アマゾン川のピラニアのように大挙しておそってくる電子メールを撃退しているうち、今日も暮れてしまって、残るのはため息だけ。なんてひどい毎日だろう。学生時代、四畳半の下宿に寝転がって、乾いた食パンをかじりながら、文庫本のドストエフスキーやヘッセを読んでいたときのほうが、ずっとよかった。
今の若者の多くはLINEやユーチューブは見るが、文学は読まない。そのうちに二次元のゲームキャラに合体してしまわないか、本気で心配になる。
ドストエフスキーでなくてよい。うんと短い小説でも、エッセイでも、詩歌や俳句でも、文学は文学だ。どうぞ手にとって、読んでください。
<1>『20世紀アメリカ短篇選』(下)(大津栄一郎編訳、岩波文庫・1,015円)所収のカーソン・マッカラーズ「木・岩・雲」。新聞配達の少年が朝のカフェで出会った酔っぱらいのような老人。別れた妻を追い求めてさまよううち、彼はついに愛の真実を知ったという。この人物は単なる酔いどれか、それとも人生の意味を知る哲人なのか。それは読者が判定すること。彼以上の人生を送っていると思ったあなたは、たぶん大きな勘違いをしている。<2>アンデルセン『絵のない絵本』(山室静訳・いわさきちひろ画、童心社フォア文庫・648円)。
屋根裏の画家に月が語りかける三十三の物語。中でも、第三夜の薔薇(ばら)の少女、第十九夜の才無き役者の話が、私は好きだ。ふたりとも、これ以上ないひどい運命が待ち構えていて、みじめな死にかたをする。白く照り映える月光は、彼女と彼を、静かに、やさしく、冷静に、しっかりと照らし出す。
<3>『寺田寅彦随筆集』第一巻(小宮豊隆編、岩波文庫・756円)所収の「どんぐり」。寺田寅彦はたくさんの随筆を残したが、中でも有名なのがこの一篇。肺病の妻を連れて植物園に行く著者。妻は妊娠している。彼の前で無心にどんぐりを拾う妻。彼女は子供を産んで、ほどなく死んでしまう。この随筆は、忘れ形見の子供を見守る最終段がなんといってもすばらしく、とりわけラスト・センテンスは名文と思う。

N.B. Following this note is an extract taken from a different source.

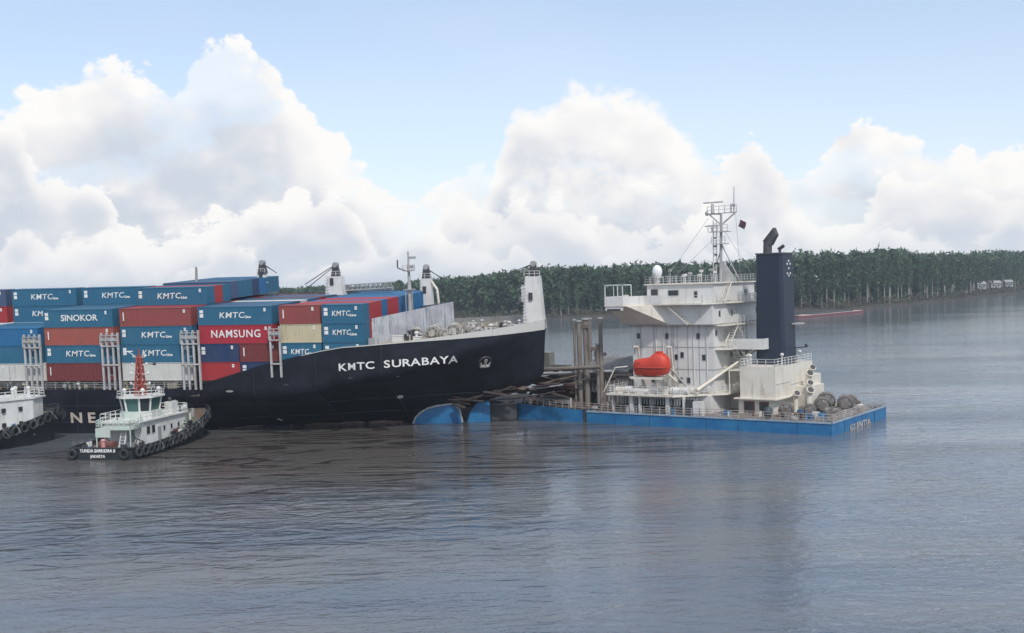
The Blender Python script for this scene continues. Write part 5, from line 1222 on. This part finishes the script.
        for x_, y_ in ((19, -1.5), (20.5, .5), (18.2, 1.5), (21.3, -1.2)): MB().cyl((x_, y_, 5.95), (x_, y_, 6.9), .2).ell((x_, y_, 7.0), .3, .3, .25, 8, 5).build('ventilator', WHITE2, t)
    # wheelhouse: octagon with raked panes
    def_ = [(-2.0, -.9), (-1.2, -1.9), (1.2, -1.9), (2.2, -.9), (2.2, .9), (1.2, 1.9), (-1.2, 1.9), (-2.0, .9)]
    b1 = [(wc + a, b) for a, b in def_]
    wl = MB().prism([(wc + a * 1.15, b * 1.15) for a, b in def_], 4.05 + wz, 4.95 + wz).build('wheelhouse', GREENW if variant == 0 else WHITE2, t)
    zb, zt = 4.95 + wz, 6.65 + wz; n = 8
    for i in range(n):
        a = Vector((*b1[i], 0)); b = Vector((*b1[(i + 1) % n], 0)); cc_ = Vector((wc, 0, 0))
        at, bt = cc_ + (a - cc_) * 1.14, cc_ + (b - cc_) * 1.14
        nin = (cc_ - (a + b) / 2).normalized() * .08
        def Z(v, z): return Vector((v.x, v.y, z))
        f0, f1 = .1, .9
        MB().hexa([Z(a.lerp(b, f0), zb), Z(a.lerp(b, f1), zb), Z(a.lerp(b, f1) + nin, zb), Z(a.lerp(b, f0) + nin, zb)], [Z(at.lerp(bt, f0), zt), Z(at.lerp(bt, f1), zt), Z(at.lerp(bt, f1) + nin, zt), Z(at.lerp(bt, f0) + nin, zt)]).build('pane', TGLASS if i % 3 else GLASS, wl)
        MB().cyl(Z(a, zb), Z(at, zt), .14, n=5).build('window_post', WHITE2, wl)
    MB().prism([(wc + a * 1.35, b * 1.35) for a, b in def_], zt, zt + .22).build('wheelhouse_roof', WHITE2, t)
    MB().rail([(wc + a * 1.28, b * 1.28, zt + .22) for a, b in def_] + [(wc - 2.0 * 1.28, -.9 * 1.28, zt + .22)], .7, 2, 1.2, .05).build('railing', WHITE2, t)
    for a, b in ((-1.6, -1.2), (1.8, 1.0), (-1.2, 1.6), (1.2, -1.9)): MB().cyl((wc + a, b, zt + .2), (wc + a, b, zt + .8), .1).ell((wc + a, b, zt + 1.0), .3, .3, .28, 8, 6).build('searchlight', WHITE2, t)
    MB().rail([(5.1, -2.8, 4.05), (16.5, -3.2, 4.05), (18.3, -2.1, 4.05), (18.3, 2.1, 4.05), (16.5, 3.2, 4.05), (5.1, 2.8, 4.05), (5.1, -2.8, 4.05)], .95, 2, 1.3, .05).build('railing', WHITE2, t)
    # funnels, raft canisters, fire monitors
    for s_ in (-1, 1): f_ = MB().box(13.6, 15.2, s_ * 2.0 - .55, s_ * 2.0 + .55, 4.05, 5.6).build('funnel', WHITE2, t); MB().cyl((14.2, s_ * 2, 5.6), (14.0, s_ * 2, 6.1), .22).build('exhaust_pipe', SOOT, f_); MB().cyl((16.2, s_ * 2.2, 4.5), (17.5, s_ * 2.3, 4.5), .35, n=10).build('liferaft_canister', WHITE2, t)
    for a, b in ((12.6, -1.2), (12.9, 1.0), (16.6, 0)): MB().cyl((a, b, 4.05), (a, b, 4.9), .14).cyl((a, b, 4.9), (a + .8, b - .2, 5.3), .13, .09).build('fire_monitor', REDB, t)
    # mast
    if variant == 0:
        ms = MB(); h0, h1 = zt + .2, 12.9
        for sx, sy in ((-1, -1), (-1, 1), (1, -1), (1, 1)): ms.cyl((wc + sx * .55, sy * .55, h0), (wc + sx * .22, sy * .22, h1 - .9), .10, n=6)
        for i in range(7):
            f = i / 7; w = .55 - .33 * f; z = h0 + (h1 - .9 - h0) * f; f2 = (i + 1) / 7; w2 = .55 - .33 * f2; z2 = h0 + (h1 - .9 - h0) * f2
            for (ax_, ay), (bx, by) in (((-1, -1), (1, -1)), ((1, -1), (1, 1)), ((1, 1), (-1, 1)), ((-1, 1), (-1, -1))): ms.cyl((wc + ax_ * w, ay * w, z), (wc + bx * w2, by * w2, z2), .07, n=4).cyl((wc + ax_ * w, ay * w, z), (wc + bx * w, by * w, z), .08, n=4)
        mst = ms.cyl((wc, 0, h0), (wc, 0, h1), .20, .10).build('lattice_mast', RED, t)
        for z, w in ((8.3, 1.3), (9.6, 1.2), (10.8, 1.0), (11.8, .8)):
            MB().cyl((wc, -w, z), (wc, w, z), .06, n=5).ell((wc, -w, z + .12), .17, .17, .2, 8, 5).ell((wc, w, z + .12), .17, .17, .2, 8, 5).build('mast_light', WHITE2, mst)
        MB().cyl((wc, 0, 11.6), (wc - .2, 1.5, 12.6), .05, n=4).box(wc - .1, wc + .1, .9, 2.2, 12.5, 12.65).build('radar_scanner', WHITE2, mst)
        MB().cyl((wc, 0, 11.2), (wc + .2, -1.9, 10.8), .05, n=4).ell((wc + .2, -2.0, 10.9), .25, .25, .2, 8, 5).build('radar_arm', DARK, mst)
    else:
        mst = MB().cyl((wc, 0, zt), (wc, 0, zt + 2.5), .18, .1).cyl((wc, -1.2, zt + 1.8), (wc, 1.2, zt + 1.8), .06).build('mast', WHITE2, t)
    # ropes, hoses and gear lying about the houses and hanging on the side
    for i in range(26):
        a = random.uniform(3, 19); b = random.choice((-1, 1)) * random.uniform(2.4, 4.1); z = interp(a, ZT) - .7
        if random.random() < .5: MB().torus((a, b, z + .25 + random.uniform(0, .5)), (random.uniform(-1, 1), 1, random.uniform(-.6, .8)), random.uniform(.25, .45), .08, 10, 5).build('rope_coil', random.choice([ROPE, DARK, BLUE, GREENW]), t)
        else: MB().box(a, a + random.uniform(.3, .9), b - .2, b + .2, z, z + random.uniform(.3, .9)).build('deck_locker', random.choice([DARK, GREY, WHITE2, REDB, TUGHULL]), t)
    for i in range(22):
        a = random.uniform(1, 24); sd_ = random.choice((-1, -1, 1)); w = interp(a, ST) + .32; z = interp(a, ZT)
        MB().path([(a, sd_ * (w - .3), z + .1), (a + .2, sd_ * (w + .05), z - .3), (a + random.uniform(.3, .9), sd_ * (w + .08), z - 1.0)], .05, 4).build('hanging_rope', random.choice([ROPE, DARK, GREY]), t)
    for i in range(12):
        a = random.uniform(6, 18); b = random.uniform(-2.4, 2.4); z = 4.05 if variant == 0 else 5.95
        MB().cyl((a, b, z), (a, b, z + random.uniform(.5, 1.6)), random.uniform(.05, .2), n=6).build('vent_pipe', random.choice([WHITE2, GREY, REDB, DARK, GREENW]), t)
    MB().path([(3.4, -2.3, 3.4), (3.9, -2.6, 2.1), (5.5, -2.8, 1.5)], .07, 5).build('hose', DARK, t); MB().path([(5.4, -2.6, 3.2), (4.2, -2.9, 2.4), (3.0, -3.0, 1.2)], .07, 5).build('hose', DARK, t); MB().path([(3.3, 1.4, 3.3), (3.3, 1.0, 2.2), (3.4, .2, 1.6)], .1, 5).build('hose', DARK, t)
    # aft deck winch, name on stern
    wv = MB().cyl((1.9, -.9, 1.5), (1.9, .9, 1.5), .55, n=12).box(1.5, 2.4, -1.1, -.9, .8, 2.0).box(1.5, 2.4, .9, 1.1, .8, 2.0).build('towing_winch', REDB, t)
    MB().cyl((1.1, .1, .8), (1.1, .1, 2.1), .3, .25).ell((1.1, .1, 2.2), .32, .32, .22).build('tow_bitt', paint('bitt_pink', (.55, .25, .24)), t)
    for a, b in ((.8, -2.6), (.8, 2.6), (3.4, -3.6), (3.4, 3.6)): MB().cyl((a, b, .8), (a, b, 1.7), .2).cyl((a + .6, b, .8), (a + .6, b, 1.7), .2).build('bollard', random.choice([DARK, BLUE, WHITE2]), t)
    for i in range(14): a = random.uniform(.8, 5); b = random.uniform(-3.6, 3.6); MB().torus((a, b, .95 + random.uniform(0, .3)), (random.uniform(-.3, .3), random.uniform(-.3, .3), 1), .4, .1, 10, 5).build('rope_coil', random.choice([ROPE, BLUE, DARK, GREENW]), t)
    for i in range(10): s_ = random.choice((-1, 1)); a = random.uniform(19, 24); w = interp(a, ST) - .8; MB().cyl((a, s_ * w * .6, interp(a, ZT) - .7), (a, s_ * w * .6, interp(a, ZT) + random.uniform(.1, .6)), .15).build('bollard', random.choice([DARK, GREY, WHITE2]), t)
    if variant == 0:
        fx = frame_x((0, -1, 0), (-1, 0, 0), (-.08, .2, 1.12)); text_on('TUNDA SAMUDRA II', fx, t, .60, xs=.86, bold=.02, ext=.02)
        text_on('JAKARTA', frame_x((0, -1, 0), (-1, 0, 0), (-.06, .2, .42)), t, .5, xs=.95, bold=.01, ext=.02)
    return t


tug((-50.6, 139.2, 0), (.20, .98), 'dark hulled tug with white and pale green house and red lattice mast', 1.0, 0)
tug((-81.6, 140.2, 0), (.60, .80), 'white tug cut off by the left picture edge', 1.08, 1)

# ---------------------------------------------------------------- haze
hz = MB().box(-2950, 2950, -950, 4250, -2.0, 46).build('haze', None, None, kind='stuff')
hz['label'] = 'thin pale river haze'; hz['category'] = 'haze'
m = bpy.data.materials.new('haze_air'); m.use_nodes = True; m.node_tree.nodes.clear(); g = G(m.node_tree)
v = g.n('ShaderNodeVolumePrincipled'); v.inputs['Color'].default_value = (.80, .90, 1.0, 1); v.inputs['Density'].default_value = .00016; v.inputs['Anisotropy'].default_value = .2
o = g.n('ShaderNodeOutputMaterial'); g.put(o.inputs['Volume'], v.outputs[0]); hz.data.materials.append(m)
S.cycles.volume_bounces = 1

今回とりあげた三篇は、どれもとても短い。むずかしい言葉もなければ、前提となる知識もいらない。SNSよりも手軽で、ゲームよりもアタマを使わなくてすむ。仕事や家事の合間の短い時間で読める。そして、通りすがりの路傍の花のように、低い姿勢でたいせつなことを語りかけてくれるのだ。成功者はどこにもいない。登場するのは皆、悲しみにうちひしがれた人々だ。